The consumer price index fell 0.1 percent last month from a year earlier, according to data released by the National Bureau of Statistics today. That compares with the average 0.13 percent dip forecast by 14 leading China-based chief economists polled by Yicai. On a monthly basis, the CPI inched down 0.2 percent.
In the prior three months, the CPI had declined by 0.1 percent, 0.1 percent, and 0.7 percent after increasing by 0.5 percent in January.
May’s drop was mainly the result of lower energy prices, which plunged 6.1 percent from a year ago. The core CPI, which excludes food and energy prices, climbed 0.6 percent after a 0.5 percent increase the month before.

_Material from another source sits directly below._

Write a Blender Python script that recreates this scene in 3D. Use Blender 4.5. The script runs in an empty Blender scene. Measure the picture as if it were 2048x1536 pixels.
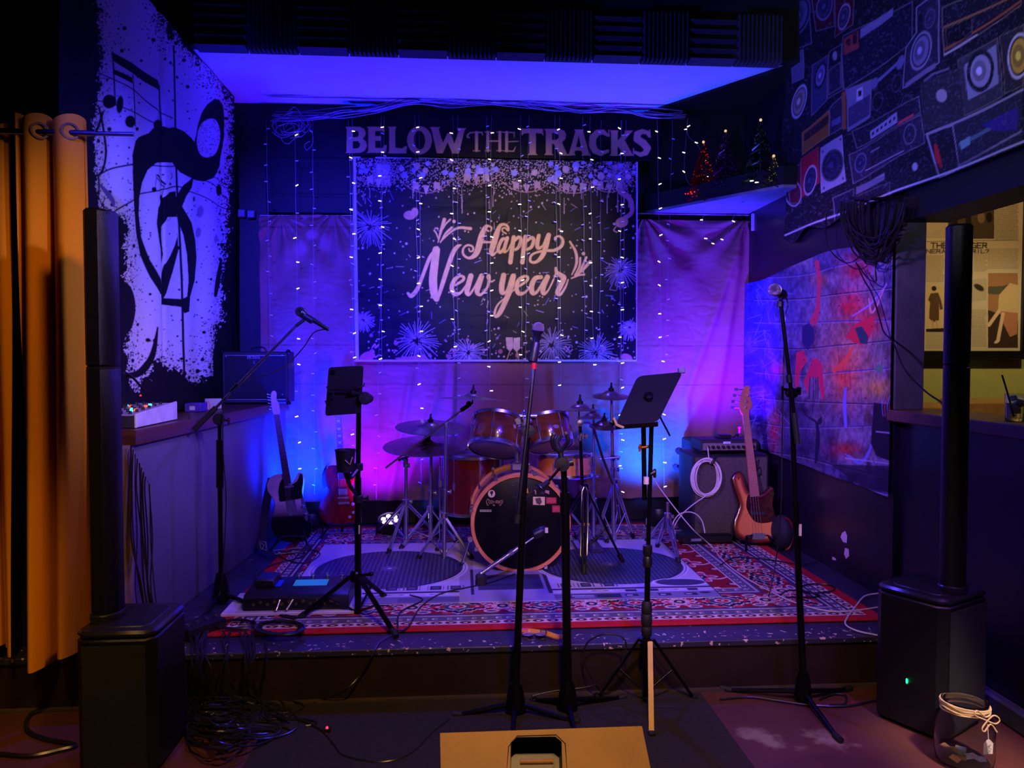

Prices are showing positive changes because the relationship between supply and demand has improved in some areas after China took more proactive and targeted measures to boost consumption, NBS Chief Statistician Dong Lijuan said at a press briefing.
Factory Gate Prices
Last month, ex-works prices fell at the fastest clip since October, marking the 32nd consecutive month of decline. The producer price index fell 3.3 percent from a year earlier, the NBS data showed. The chief economists surveyed by Yicai had expected the PPI to fall 3.06 percent. On a monthly basis, the PPI dipped 0.4 percent.
The gauge tumbled partly as a result of external factors, including lower international crude oil prices that weighed on domestic oil-related industries.
Prices remain at a low level overall, which will amplify operating pressure on businesses and could hurt employment and incomes, NBS spokesperson Fu Linghui said. China should continue to give full play to economic policy coordination, further expand domestic demand, deepen supply-side reform, improve economic circulation, and promote an orderly price recovery, Fu noted.
A rebound in inflation may face pressure from both internal and external factors in the short term, with the CPI likely to also fall in the second and third quarters and the PPI probably declining throughout the year, Wu Chaoming, chief economist at Chasing Financial, told Yicai.
China is expected to implement another round of policies to expand domestic demand and promote innovation that will focus on stabilizing employment, businesses, the market, and expectations, addressing external uncertainties with the certainty of domestic high-quality growth, and reversing the current low inflation trend, Wu added.